Thursday, November 3, 2016

FAITH IS MISTAKENLY THOUGHT TO BE SYNONYMOUS TO RELIGION. People Speak About Being People Of Faith Referring To Those Who They Believe Are Religious. The difference between the two concepts is significant even if faith is necessary for one to have religion.

Harry Riches

Happy Riches · Answers



Most people seem to understand that there is a difference between faith and religion, even if they are not so sure. Faith is viewed as something that people possess. Although, whether this is faith in God may be another matter.
Unfortunately, most people have a distorted view concerning religion because they mistake cultural practices that are purportedly directed towards some god or perceived supernatural being as religion. This is evident when people attempt to address this question. Call the distorted views religion, if you like, but it is a distortion or false representation of religion.
There is a verse in the Bible that incorporates the idea that true religion is to visit mothers and orphans in their afflictions. Often it is taken out of context when people want support for their view that religion is about good works, or in a negative vein, doing something repeatedly is a sign of being possessed by a religious spirit.
The verse in the book of James, to which I refer, actually comes after discussion about not being deceived by one’s perceived infatuations.
  • Therefore put away all filthiness and rank growth of wickedness and receive with meekness the implanted word, which is able to save your souls. But be doers of the word, and not hearers only, deceiving yourselves. For if any one is a hearer of the word and not a doer, he is like a man who observes his natural face in a mirror; for he observes himself and goes away and at once forgets what he was like.

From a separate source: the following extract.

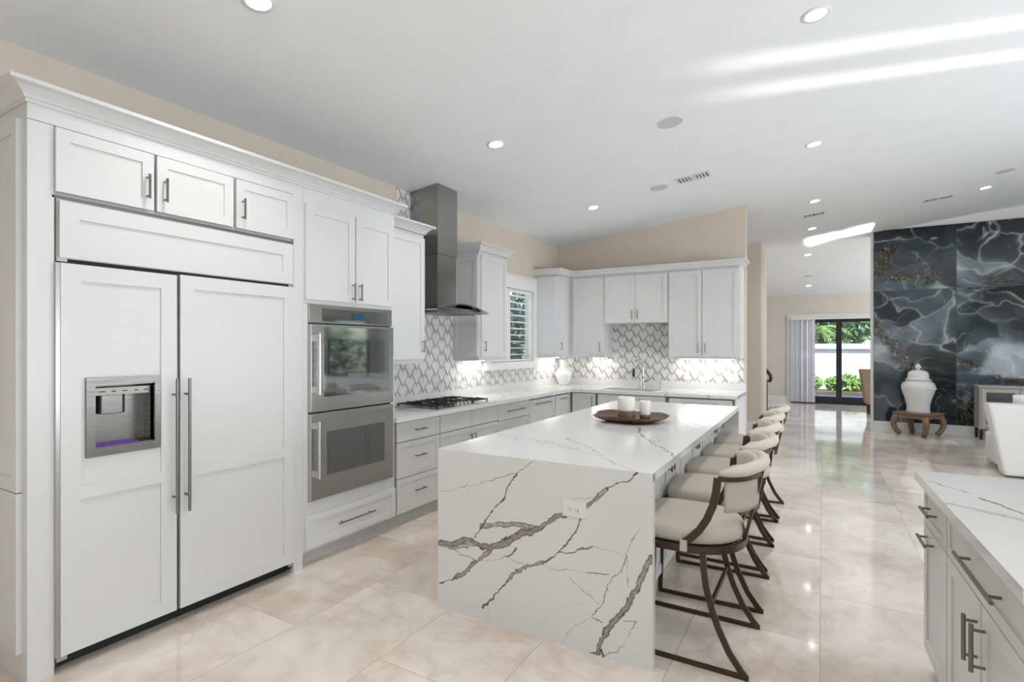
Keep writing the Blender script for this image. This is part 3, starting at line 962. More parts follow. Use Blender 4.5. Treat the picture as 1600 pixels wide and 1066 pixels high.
def longpull(u):
    return pull(L, u, .970, .72, True, .04, .0075, .045)
part('handle', longpull(1.543), 'pull', dl); part('handle', longpull(1.607), 'pull', dr)
mb = MB(); mb.mbox(L, 1.04, 2.30, -.06, -.045, .0, .075); part('kick_plate', mb, 'gap', f)
for u in (1.065, 2.285):
    for (z0, z1) in ((.055, .073), (1.893, 1.908)):
        mb = MB(); mb.mbox(L, u - .02, u + .02, -.01, .03, z0, z1); part('hinge', mb, 'silk', f)
# dispenser : a steel frame round a real recess
ds = MB()
d0, d1, e0, e1 = 1.153, 1.480, .972, 1.352
i0, i1, j0, j1 = 1.190, 1.452, 1.012, 1.315
for a, b_, c_, d_ in ((d0, i0, e0, e1), (i1, d1, e0, e1), (i0, i1, e0, j0), (i0, i1, j1, e1)):
    ds.mbox(L, a, b_, .032, .046, c_, d_)
dsp = part('dispenser', ds, 'darksteel', dl, 'brushed steel ice and water dispenser')
# the freezer door panel is cut for the recess
mb = MB()
R0 = -.075
mb.mbox(L, i0, i1, R0, R0 + .004, j0, j1)
mb.mbox(L, i0 - .003, i0, R0, .033, j0, j1); mb.mbox(L, i1, i1 + .003, R0, .033, j0, j1)
mb.mbox(L, i0, i1, R0, .033, j0 - .003, j0 + .004); mb.mbox(L, i0, i1, R0, .033, j1 - .004, j1)
part('recess', mb, 'darksteel', dsp)
mb = MB(); mb.mbox(L, i0 + .002, i1 - .006, -.02, .012, 1.262, 1.298); part('control_strip', mb, 'pull', dsp)
for k, w_ in ((.03, .028), (.08, .018), (.13, .02), (.18, .016), (.225, .018)):
    mb = MB(); mb.mbox(L, i0 + k - w_ / 2 + .01, i0 + k + w_ / 2 + .01, .012, .0128, 1.277, 1.282); part('button_mark', mb, 'gap', dsp)
mb = MB(); mb.mbox(L, i0 + .05, i0 + .145, -.035, -.02, 1.165, 1.262); part('paddle', mb, 'darksteel', dsp, bevel=.004)
for k in (.043, .145):
    mb = MB(); mb.mbox(L, i0 + k, i0 + k + .007, -.07, -.02, 1.168, 1.262); part('paddle_bracket', mb, 'gap', dsp)
mb = MB(); mb.mbox(L, i0 + .01, i0 + .2, -.065, .02, j0 + .004, j0 + .007); part('drip_light', mb, 'purple', dsp, 'purple glowing drip tray')
# ================================================================== OVEN CABINET
t = thing('tall_cabinet', 'tall white cabinet that holds the double oven', 'cabinet', (XF, 2.83, 0))
mb = MB()
mb.box(XW, XF - .55, 2.3735, 3.275, .10, 2.587)
mb.box(XW, XF, 2.3735, 2.42, .10, 2.583); mb.box(XW, XF, 3.235, 3.275, .10, 2.583)
mb.box(XF - .55, XF, 2.42, 3.235, 1.80, 2.583); mb.box(XF - .55, XF, 2.42, 3.235, .10, .43)
mb.mbox(L, 2.386, 2.427, 0, .018, .10, 1.80); mb.mbox(L, 3.228, 3.275, 0, .018, .10, 1.80)
mb.mbox(L, 2.386, 3.275, 0, .018, 1.797, 2.583); mb.mbox(L, 2.427, 3.228, 0, .018, .10, .437)
part('carcass', mb, 'cab', t)
for a, b_, hu in ((2.397, 2.834, 2.806), (2.845, 3.245, 2.873)):
    d = part('door', shaker(L, a, b_, 1.825, 2.470, .018, .02, .06), 'cab', t)
    part('handle', pull(L, hu, 1.905, .13, True, .038), 'pull', d)
d = part('drawer', shaker(L, 2.397, 3.270, .122, .345, .018, .02, .045), 'cab', t)
part('handle', pull(L, 2.835, .235, .36, False, .038), 'pull', d)
mb = MB(); mb.box(XW, XF - .05, 2.375, 3.275, 0, .10); part('toe_kick', mb, 'toe', t)

# ================================================================== DOUBLE OVEN
ov = thing('double_oven', 'stainless steel double wall oven built into the white tall cabinet', 'oven', (XF, 2.83, 0))
mb = MB(); mb.mbox(L, 2.43, 3.225, -.5, .018, .442, 1.792); part('body', mb, 'gap', ov)
mb = MB(); mb.mbox(L, 2.428, 3.228, .018, .034, 1.665, 1.795); cp = part('control_panel', mb, 'steel', ov, bevel=.002)
mb = MB(); mb.mbox(L, 2.53, 3.17, .034, .037, 1.675, 1.768); part('control_glass', mb, 'greyglass', cp, 'grey glass control strip')
mb = MB(); mb.mbox(L, 2.80, 2.915, .037, .038, 1.70, 1.745); part('display', mb, 'screen', cp, 'small blue display')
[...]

But he who looks into the perfect law, the law of liberty, and perseveres, being no hearer that forgets but a doer that acts, he shall be blessed in his doing. If any one thinks he is religious, and does not bridle his tongue but deceives his heart, this man’s religion is vain. Religion that is pure and undefiled before God and the Father is this: to visit orphans and widows in their affliction, and to keep oneself unstained from the world (James 1:21–27)
As we can see the context tells us that this is about not entertaining the filth and wickedness that is common among dwellers on this planet of iniquity, but keeping oneself unstained from the ways of the world, by looking into the perfect Law of Liberty and being someone who honors one’s word, as expected of a person who possesses integrity.
True Religion is the quest for truth. For how can one receive the implanted word of truth, if one has recognized ones need and sought it?  When speaking about receiving the word of truth, the Apostle James is not speaking to unbelievers who have not heard the word of truth (James 1:18), but probably make-believers.
In the book of Revelation, Lord Jesus says that He stands at the door of people who attend His Laodicean Church, calls out to them, and knocks; hopefully, so that the people might let Him in (Revelation 3:20). If the Bible is true, it appears there are people who claim they are Christians (they obviously go to the Laodicean Church or whatever it represents today) yet they have no relationship with Lord Jesus Christ. (Maybe they have a body of doctrine which they erroneously refer to as “the faith” that they defend and think that they were saved before the foundation of the world.)
For those who do not know Lord Jesus Christ, but would like to know the truth, this is what true religion is really about—the quest for the ideal life. This ideal is not something that a person, who looks in a mirror, finds cause for delight. Rather, this is the ideal that encompasses the full comprehensive knowledge of existence and calculates harmony. (Don’t like it. Maybe you would prefer perpetual anarchy, inner anguish and torment.)
We are all on a quest. Most of us sell ourselves short. In fact, we probably all do at times. But if we want to know the way to find the truth that enables us to experience this ideal life, we might do well to take note of John 14:6:
  • Jesus said to him, “I am the way, and the truth, and the life; no one comes to the Father, but by me.
Religion—true religion—is the quest for the ideal life. This involves the quest of seeking truth and not developing theories and then asserting them as fact; rather, one needs to be honest with oneself, so that the way that leads to true life can be discovered.
Too many people get infatuated with what they see in the mirror; but what they do not realize, that which they thought they saw, was not exactly what was really there. Imagination plays tricks on us all.